Le ricostruzioni fatte dal Washington Post e da altri quotidiani online di Philadelphia, cosi come i filmati riprodotti dalla Cnn e il video sui social, hanno avuto l’effetto di scatenare un’ondata di proteste da parte delle associazioni per la difesa dei diritti civili e di tanta gente comune, che hanno accusato Starbucks di razzismo e di discriminazione. Ed è subito partito l’hashtag #BoycottStarbucks.
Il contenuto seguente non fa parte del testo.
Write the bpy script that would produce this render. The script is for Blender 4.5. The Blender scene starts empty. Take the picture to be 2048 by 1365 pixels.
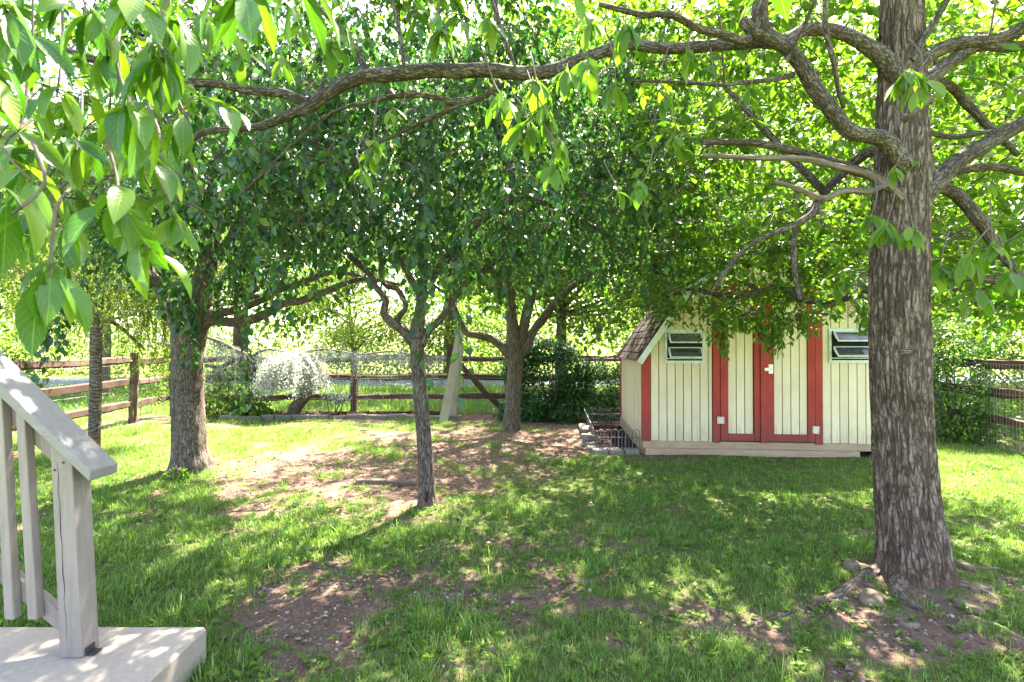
import bpy, math, random
import numpy as np
from mathutils import Vector, Matrix, Euler
rng = np.random.default_rng(7)
random.seed(7)
S = bpy.context.scene
COL = S.collection
R = math.radians

# ------------------------------------------------------------ camera, sky, sun, exposure
CAM_H, F = 1.4, 1024.0
cam_d = bpy.data.cameras.new('camera')
cam = bpy.data.objects.new('camera', cam_d); COL.objects.link(cam)
cam.location = (0, 0, CAM_H)
cam.rotation_euler = (R(90.5), 0, 0)
cam_d.sensor_width = 36; cam_d.lens = 18.0
cam_d.clip_start = 0.05; cam_d.clip_end = 800
cam_d.dof.use_dof = True; cam_d.dof.focus_distance = 5.0; cam_d.dof.aperture_fstop = 6.3
S.camera = cam
SUN_EL, SUN_AZ = R(57), R(22)          # azimuth from +Y towards +X
world = bpy.data.worlds.new('World'); S.world = world; world.use_nodes = True
wn = world.node_tree; wn.nodes.clear()
sky = wn.nodes.new('ShaderNodeTexSky'); sky.sky_type = 'NISHITA'; sky.sun_disc = False
sky.sun_elevation = SUN_EL; sky.sun_rotation = SUN_AZ; sky.air_density = 1.0; sky.dust_density = 2.5; sky.ozone_density = 1.0
bgn = wn.nodes.new('ShaderNodeBackground'); bgn.inputs['Strength'].default_value = 0.11
won = wn.nodes.new('ShaderNodeOutputWorld')
wn.links.new(sky.outputs[0], bgn.inputs['Color']); wn.links.new(bgn.outputs[0], won.inputs['Surface'])
sl = bpy.data.lights.new('sun', 'SUN'); sl.energy = 5.0; sl.angle = R(0.55); sl.color = (1.0, 0.955, 0.88)
so = bpy.data.objects.new('sun', sl); COL.objects.link(so)
sdir = Vector((math.sin(SUN_AZ)*math.cos(SUN_EL), math.cos(SUN_AZ)*math.cos(SUN_EL), math.sin(SUN_EL)))
so.rotation_euler = (-sdir).to_track_quat('-Z', 'Y').to_euler(); so.location = (4, 8, 20)
S.view_settings.view_transform = 'Standard'; S.view_settings.look = 'None'
S.view_settings.exposure = 3.68; S.view_settings.gamma = 1.0; S.view_settings.use_curve_mapping = False
S.view_settings.use_white_balance = True; S.view_settings.white_balance_temperature = 7100; S.view_settings.white_balance_tint = 15
S.render.engine = 'CYCLES'
S.cycles.use_denoising = True; S.cycles.denoiser = 'OPENIMAGEDENOISE'; S.cycles.denoising_prefilter = 'NONE'; S.cycles.denoising_input_passes = 'RGB_ALBEDO_NORMAL'
S.cycles.max_bounces = 8; S.cycles.diffuse_bounces = 5; S.cycles.glossy_bounces = 2
S.cycles.transmission_bounces = 6; S.cycles.transparent_max_bounces = 8
S.cycles.caustics_reflective = False; S.cycles.caustics_refractive = False
S.cycles.sample_clamp_indirect = 6.0

def P(px, py, D):                      # a place in the yard, from where it was sighted and how far off it stands
    return np.array([(px-1024)/F*D, D, CAM_H-(py-692)/F*D])

# ------------------------------------------------------------ noise
def _h(ix, iy, iz, s):
    a = (ix.astype(np.int64)*374761393 + iy.astype(np.int64)*668265263 + iz.astype(np.int64)*2147483647 + s*974711) & 0xffffffff
    a = ((a ^ (a >> 13))*1274126177) & 0xffffffff
    a = ((a ^ (a >> 16))*2246822519) & 0xffffffff
    return ((a ^ (a >> 15)) & 0xffffff)/float(0xffffff)
def vn(x, y, z=0.0, s=0):
    x, y, z = np.broadcast_arrays(np.asarray(x, float), np.asarray(y, float), np.asarray(z, float))
    ix, iy, iz = np.floor(x), np.floor(y), np.floor(z)
    fx, fy, fz = x-ix, y-iy, z-iz
    fx, fy, fz = [f*f*(3-2*f) for f in (fx, fy, fz)]
    r = 0
    for a in (0, 1):
        for b in (0, 1):
            for c in (0, 1):
                w = (fx if a else 1-fx)*(fy if b else 1-fy)*(fz if c else 1-fz)
                r = r + w*_h(ix+a, iy+b, iz+c, s)
    return r
def fbm(x, y, z=0.0, s=0, o=4):
    r, a, t = 0, 1.0, 0
    for k in range(o):
        r = r + a*vn(np.asarray(x)*2**k, np.asarray(y)*2**k, np.asarray(z)*2**k, s+k*17); t += a; a *= .5
    return r/t

# ------------------------------------------------------------ mesh builder
class MB:
    def __init__(s): s.v=[]; s.f={3:[],4:[]}; s.uv=[]; s.r=[]; s.n=0
    def add(s, v, f, uv=None, r=0.0):
        v = np.asarray(v, float).reshape(-1, 3); f = np.asarray(f, int)
        if len(v) == 0: return
        s.v.append(v); s.f[f.shape[1]].append(f+s.n)
        s.uv.append(np.zeros((len(v), 2)) if uv is None else np.asarray(uv, float))
        s.r.append(np.broadcast_to(np.asarray(r, float), (len(v),)).copy())
        s.n += len(v)
    def poly(s, v, fs):                 # small hand-made shapes: any face lists
        v = np.asarray(v, float); base = s.n
        s.v.append(v); s.uv.append(v[:, [0, 2]].copy()); s.r.append(np.zeros(len(v))); s.n += len(v)
        for f in fs:
            if len(f) in (3, 4): s.f[len(f)].append(np.array([f])+base)
            else:
                for i in range(1, len(f)-1): s.f[3].append(np.array([[f[0], f[i], f[i+1]]])+base)
    def box(s, x0, x1, y0, y1, z0, z1, b=0.0, M=None):
        if b <= 0:
            v = np.array([(x, y, z) for z in (z0, z1) for y in (y0, y1) for x in (x0, x1)], float)
            fs = [(0,2,3,1),(4,5,7,6),(0,1,5,4),(2,6,7,3),(0,4,6,2),(1,3,7,5)]
        else:
            # chamfered box: 24 vertices
            v=[]; idx={}
            X=(x0,x1);Y=(y0,y1);Z=(z0,z1)
            for i in (0,1):
                for j in (0,1):
                    for k in (0,1):
                        c=[X[i],Y[j],Z[k]]; sg=[1 if i==0 else -1, 1 if j==0 else -1, 1 if k==0 else -1]
                        for a in range(3):
                            q=list(c)
                            for d in range(3):
                                if d!=a: q[d]+=sg[d]*b
                            idx[(i,j,k,a)]=len(v); v.append(q)
            fs=[]
            I=lambda i,j,k,a: idx[(i,j,k,a)]
            for s_ in (0,1):
                q=[I(s_,0,0,0),I(s_,1,0,0),I(s_,1,1,0),I(s_,0,1,0)]; fs.append(q if s_ else q[::-1])
                q=[I(0,s_,0,1),I(1,s_,0,1),I(1,s_,1,1),I(0,s_,1,1)]; fs.append(q[::-1] if s_ else q)
                q=[I(0,0,s_,2),I(1,0,s_,2),I(1,1,s_,2),I(0,1,s_,2)]; fs.append(q if s_ else q[::-1])
            for j in (0,1):
                for k in (0,1): q=[I(0,j,k,1),I(1,j,k,1),I(1,j,k,2),I(0,j,k,2)]; fs.append(q if (j+k)%2==0 else q[::-1])
            for i in (0,1):
                for k in (0,1): q=[I(i,0,k,0),I(i,1,k,0),I(i,1,k,2),I(i,0,k,2)]; fs.append(q[::-1] if (i+k)%2==0 else q)
            for i in (0,1):
                for j in (0,1): q=[I(i,j,0,0),I(i,j,1,0),I(i,j,1,1),I(i,j,0,1)]; fs.append(q if (i+j)%2==0 else q[::-1])
            for i in (0,1):
                for j in (0,1):
                    for k in (0,1): q=[I(i,j,k,0),I(i,j,k,1),I(i,j,k,2)]; fs.append(q if (i+j+k)%2==1 else q[::-1])
            v=np.array(v,float)
        if M is not None: v = v @ np.array(M.to_3x3()).T + np.array(M.translation)
        s.poly(v, fs); return s
    def mesh(s, name, smooth=False, sharp=None):
        me = bpy.data.meshes.new(name)
        v = np.concatenate(s.v); me.vertices.add(len(v)); me.vertices.foreach_set('co', v.ravel())
        t = np.concatenate(s.f[3]) if s.f[3] else np.zeros((0, 3), int)
        q = np.concatenate(s.f[4]) if s.f[4] else np.zeros((0, 4), int)
        loops = np.concatenate([t.ravel(), q.ravel()])
        me.loops.add(len(loops)); me.loops.foreach_set('vertex_index', loops)
        me.polygons.add(len(t)+len(q))
        st = np.concatenate([np.arange(len(t))*3, len(t)*3+np.arange(len(q))*4])
        me.polygons.foreach_set('loop_start', st)
        me.update(calc_edges=True)
        uv = np.concatenate(s.uv); l = me.uv_layers.new(name='UVMap'); l.data.foreach_set('uv', uv[loops].ravel())
        a = me.attributes.new('rnd', 'FLOAT', 'POINT'); a.data.foreach_set('value', np.concatenate(s.r))
        me.polygons.foreach_set('use_smooth', np.full(len(t)+len(q), bool(smooth)))
        me.validate()
        return me
    def build(s, name, mat, parent=None, smooth=False, kind=None, loc=None):
        me = s.mesh(name, smooth); me.materials.append(mat)
        o = bpy.data.objects.new(name, me); COL.objects.link(o)
        if parent is not None:
            o.parent = parent
            o.matrix_parent_inverse = Matrix.Translation(parent.location).inverted() if s.__dict__.get('worldspace') else Matrix()
        if kind: o['kind'] = kind
        if loc is not None: o.location = loc
        return o
def WB():                               # builder whose coordinates are those of the yard, even under a parent
    m = MB(); m.worldspace = True; return m
def tag(o, label=None, cat=None, group=None, kind=None):
    if label: o['label'] = label
    if cat: o['category'] = cat
    if group: o['group'] = group
    if kind: o['kind'] = kind
    return o
def empty(name, loc, label, cat, group=None, rz=0.0):
    o = bpy.data.objects.new(name, None); COL.objects.link(o); o.empty_display_size = .2
    o.location = loc; o.rotation_euler.z = rz
    return tag(o, label, cat, group)
def ref(name, me, parent, M):           # another piece sharing one mesh
    o = bpy.data.objects.new(name, me); COL.objects.link(o); o.parent = parent; o.matrix_basis = M; return o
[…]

Nel frattempo, i membri di Black Lives Matter Pennsylvania e quelli della Black and Brown Workers Collective, sabato 14 aprile, hanno manifestato in segno di protesta davanti alla caffetteria.
Il Ceo dell’azienda, Kevin Johnson, si è scusato personalmente, definendo l’episodio “riprovevole”: “Faremo di tutto perché nei nostri locali episodi del genere non avvengano mai più”. Sulla vicenda è intervenuto anche il sindaco di Philadelphia, Jim Kenney, sostenendo che le scuse di Starbucks “non sono sufficienti”.
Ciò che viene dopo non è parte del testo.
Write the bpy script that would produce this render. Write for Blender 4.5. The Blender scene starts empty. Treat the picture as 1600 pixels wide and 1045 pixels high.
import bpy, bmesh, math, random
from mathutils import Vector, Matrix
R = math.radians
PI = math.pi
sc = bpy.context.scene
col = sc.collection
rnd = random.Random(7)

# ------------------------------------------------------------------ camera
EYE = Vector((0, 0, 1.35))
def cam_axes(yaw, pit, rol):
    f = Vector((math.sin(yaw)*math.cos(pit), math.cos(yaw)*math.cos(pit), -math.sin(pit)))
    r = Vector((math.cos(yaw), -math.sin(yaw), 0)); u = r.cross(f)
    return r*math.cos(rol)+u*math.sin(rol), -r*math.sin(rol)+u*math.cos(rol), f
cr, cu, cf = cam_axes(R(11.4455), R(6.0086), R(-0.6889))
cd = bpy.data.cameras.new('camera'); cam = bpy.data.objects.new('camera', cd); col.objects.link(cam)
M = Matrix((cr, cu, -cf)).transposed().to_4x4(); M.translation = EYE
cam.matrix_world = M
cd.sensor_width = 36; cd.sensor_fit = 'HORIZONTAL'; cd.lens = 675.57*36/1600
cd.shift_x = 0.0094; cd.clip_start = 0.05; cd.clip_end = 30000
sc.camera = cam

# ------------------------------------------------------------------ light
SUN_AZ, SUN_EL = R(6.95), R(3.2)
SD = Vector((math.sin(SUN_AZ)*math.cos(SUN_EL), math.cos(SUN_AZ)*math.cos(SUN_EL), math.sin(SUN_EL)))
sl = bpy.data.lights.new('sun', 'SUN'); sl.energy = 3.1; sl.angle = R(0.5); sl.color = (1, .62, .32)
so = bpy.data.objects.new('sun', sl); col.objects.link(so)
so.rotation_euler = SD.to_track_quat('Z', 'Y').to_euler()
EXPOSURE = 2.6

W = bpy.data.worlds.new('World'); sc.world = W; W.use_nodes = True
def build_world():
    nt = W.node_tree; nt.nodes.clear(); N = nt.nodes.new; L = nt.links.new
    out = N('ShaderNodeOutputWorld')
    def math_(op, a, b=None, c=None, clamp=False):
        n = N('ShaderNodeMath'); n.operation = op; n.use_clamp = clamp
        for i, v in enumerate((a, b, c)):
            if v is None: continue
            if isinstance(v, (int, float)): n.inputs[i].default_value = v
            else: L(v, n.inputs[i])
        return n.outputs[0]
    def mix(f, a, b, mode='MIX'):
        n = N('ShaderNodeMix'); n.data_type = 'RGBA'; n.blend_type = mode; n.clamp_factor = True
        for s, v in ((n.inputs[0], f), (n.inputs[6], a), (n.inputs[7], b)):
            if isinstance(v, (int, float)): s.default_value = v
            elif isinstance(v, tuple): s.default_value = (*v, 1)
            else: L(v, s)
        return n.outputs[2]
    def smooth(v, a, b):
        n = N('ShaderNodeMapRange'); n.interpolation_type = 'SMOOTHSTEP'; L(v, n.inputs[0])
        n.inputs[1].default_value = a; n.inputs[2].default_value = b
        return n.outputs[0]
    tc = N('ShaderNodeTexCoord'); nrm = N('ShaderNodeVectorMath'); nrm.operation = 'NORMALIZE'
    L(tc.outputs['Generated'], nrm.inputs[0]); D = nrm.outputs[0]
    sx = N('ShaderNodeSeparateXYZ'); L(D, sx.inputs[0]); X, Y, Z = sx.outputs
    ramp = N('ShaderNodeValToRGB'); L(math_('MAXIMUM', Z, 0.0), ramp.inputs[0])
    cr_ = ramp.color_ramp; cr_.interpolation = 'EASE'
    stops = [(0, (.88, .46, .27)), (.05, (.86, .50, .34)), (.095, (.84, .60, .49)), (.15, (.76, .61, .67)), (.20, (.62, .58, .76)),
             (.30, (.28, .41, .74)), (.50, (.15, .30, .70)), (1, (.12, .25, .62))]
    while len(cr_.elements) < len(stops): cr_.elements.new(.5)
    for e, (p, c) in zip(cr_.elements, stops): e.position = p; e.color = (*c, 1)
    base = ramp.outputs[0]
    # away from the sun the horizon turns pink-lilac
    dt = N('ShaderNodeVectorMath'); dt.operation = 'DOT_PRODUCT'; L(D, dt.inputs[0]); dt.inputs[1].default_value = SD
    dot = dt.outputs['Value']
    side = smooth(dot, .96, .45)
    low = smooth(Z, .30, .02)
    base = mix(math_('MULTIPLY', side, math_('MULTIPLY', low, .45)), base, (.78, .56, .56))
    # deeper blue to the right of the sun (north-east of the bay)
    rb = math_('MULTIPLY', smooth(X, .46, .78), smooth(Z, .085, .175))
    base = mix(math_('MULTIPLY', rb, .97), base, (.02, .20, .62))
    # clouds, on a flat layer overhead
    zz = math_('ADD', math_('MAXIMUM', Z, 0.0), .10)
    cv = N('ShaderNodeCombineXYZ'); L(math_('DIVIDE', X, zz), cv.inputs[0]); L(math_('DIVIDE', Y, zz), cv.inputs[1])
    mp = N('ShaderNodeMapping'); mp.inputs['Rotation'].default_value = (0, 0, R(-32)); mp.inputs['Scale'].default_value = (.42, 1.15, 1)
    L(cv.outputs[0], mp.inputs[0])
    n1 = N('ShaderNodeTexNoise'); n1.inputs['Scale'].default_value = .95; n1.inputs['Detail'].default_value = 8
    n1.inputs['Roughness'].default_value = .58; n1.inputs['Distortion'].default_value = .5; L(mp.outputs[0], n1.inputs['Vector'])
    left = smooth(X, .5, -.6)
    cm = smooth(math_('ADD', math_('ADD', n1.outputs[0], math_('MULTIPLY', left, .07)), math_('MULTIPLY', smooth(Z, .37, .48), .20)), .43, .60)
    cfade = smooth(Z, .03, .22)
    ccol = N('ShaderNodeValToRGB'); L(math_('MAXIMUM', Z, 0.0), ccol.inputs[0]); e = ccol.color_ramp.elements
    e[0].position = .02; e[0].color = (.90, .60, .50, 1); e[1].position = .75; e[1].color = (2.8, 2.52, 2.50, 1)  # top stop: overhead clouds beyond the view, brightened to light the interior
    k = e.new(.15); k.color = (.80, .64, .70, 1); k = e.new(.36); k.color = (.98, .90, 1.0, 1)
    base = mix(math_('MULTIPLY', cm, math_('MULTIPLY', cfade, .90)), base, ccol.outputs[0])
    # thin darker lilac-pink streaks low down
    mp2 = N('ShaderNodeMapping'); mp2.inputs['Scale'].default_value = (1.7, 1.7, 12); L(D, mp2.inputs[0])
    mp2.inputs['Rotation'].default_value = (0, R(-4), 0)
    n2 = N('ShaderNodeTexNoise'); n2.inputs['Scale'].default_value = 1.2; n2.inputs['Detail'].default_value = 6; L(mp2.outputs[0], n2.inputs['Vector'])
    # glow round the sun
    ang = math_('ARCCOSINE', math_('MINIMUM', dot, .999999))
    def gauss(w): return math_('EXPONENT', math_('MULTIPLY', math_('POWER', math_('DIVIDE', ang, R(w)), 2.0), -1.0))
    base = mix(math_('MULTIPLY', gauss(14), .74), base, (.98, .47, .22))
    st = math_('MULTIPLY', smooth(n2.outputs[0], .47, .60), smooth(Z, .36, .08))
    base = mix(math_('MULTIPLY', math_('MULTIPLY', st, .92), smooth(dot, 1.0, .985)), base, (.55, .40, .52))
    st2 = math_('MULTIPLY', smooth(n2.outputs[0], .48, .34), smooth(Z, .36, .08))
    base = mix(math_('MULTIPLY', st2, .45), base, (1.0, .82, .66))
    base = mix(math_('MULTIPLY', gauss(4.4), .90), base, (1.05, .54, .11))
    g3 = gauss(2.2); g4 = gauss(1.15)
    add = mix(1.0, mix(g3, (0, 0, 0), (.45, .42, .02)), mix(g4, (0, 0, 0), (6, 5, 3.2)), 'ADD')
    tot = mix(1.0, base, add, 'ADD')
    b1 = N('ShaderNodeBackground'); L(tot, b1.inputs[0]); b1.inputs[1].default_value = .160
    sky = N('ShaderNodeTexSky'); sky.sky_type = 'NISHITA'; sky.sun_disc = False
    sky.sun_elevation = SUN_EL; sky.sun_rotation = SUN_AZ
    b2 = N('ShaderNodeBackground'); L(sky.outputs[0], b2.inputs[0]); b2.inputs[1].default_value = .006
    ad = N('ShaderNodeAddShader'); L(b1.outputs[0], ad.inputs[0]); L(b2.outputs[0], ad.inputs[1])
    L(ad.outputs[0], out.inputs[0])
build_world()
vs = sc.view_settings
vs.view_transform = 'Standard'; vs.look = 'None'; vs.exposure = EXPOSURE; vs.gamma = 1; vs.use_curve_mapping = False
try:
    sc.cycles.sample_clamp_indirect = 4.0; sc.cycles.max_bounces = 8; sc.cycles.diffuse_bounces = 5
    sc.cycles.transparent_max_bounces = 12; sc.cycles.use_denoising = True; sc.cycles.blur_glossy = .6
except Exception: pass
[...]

Dopo le accuse di pregiudizio e discriminazione razzista da parte dell’opinione pubblica e tutte le manifestazioni davanti a diversi locali della catena che si sono succedute in questi giorni, Starbucks annuncia che chiuderà tutti i suoi locali negli Usa (oltre 8mila) il 29 maggio prossimo. Per quel giorno, tutti i 175 mila dipendenti frequenteranno un corso su come prevenire le discriminazioni e il razzismo nei punti vendita della società. Tale ultima mossa è stata certamente pensata per attutire i colpi della pubblicità negativa che Starbucks ha subito negli ultimi giorni. La decisione di rimuovere il dirigente della società che ha chiamato la Polizia va a rafforzare questa “pulizia” d’immagine che la catena tenta di fare. La società ha persino risposto all’obiezione del dirigente rimosso, il quale lamentava di aver fatto solo il proprio dovere, con un comunicato: “I nostri negozi sono nati per essere delle comunità, dove si entra anche solo per accedere alla rete wifi e così lavorare al computer o scambiarsi messaggi sulle chat, senza essere per forza costretti a consumare. E’ da sempre lo spirito con cui abbiamo concepito la nostra attività”.
Una buona pratica, certamente, questa adottata dalla multinazionale. C’è da chiedersi se nell’America trumpista di oggi una giornata di formazione all’antirazzismo sia sufficiente a sradicare razzismo e pregiudizi che stanno ritornando sinistramente troppo “di moda”.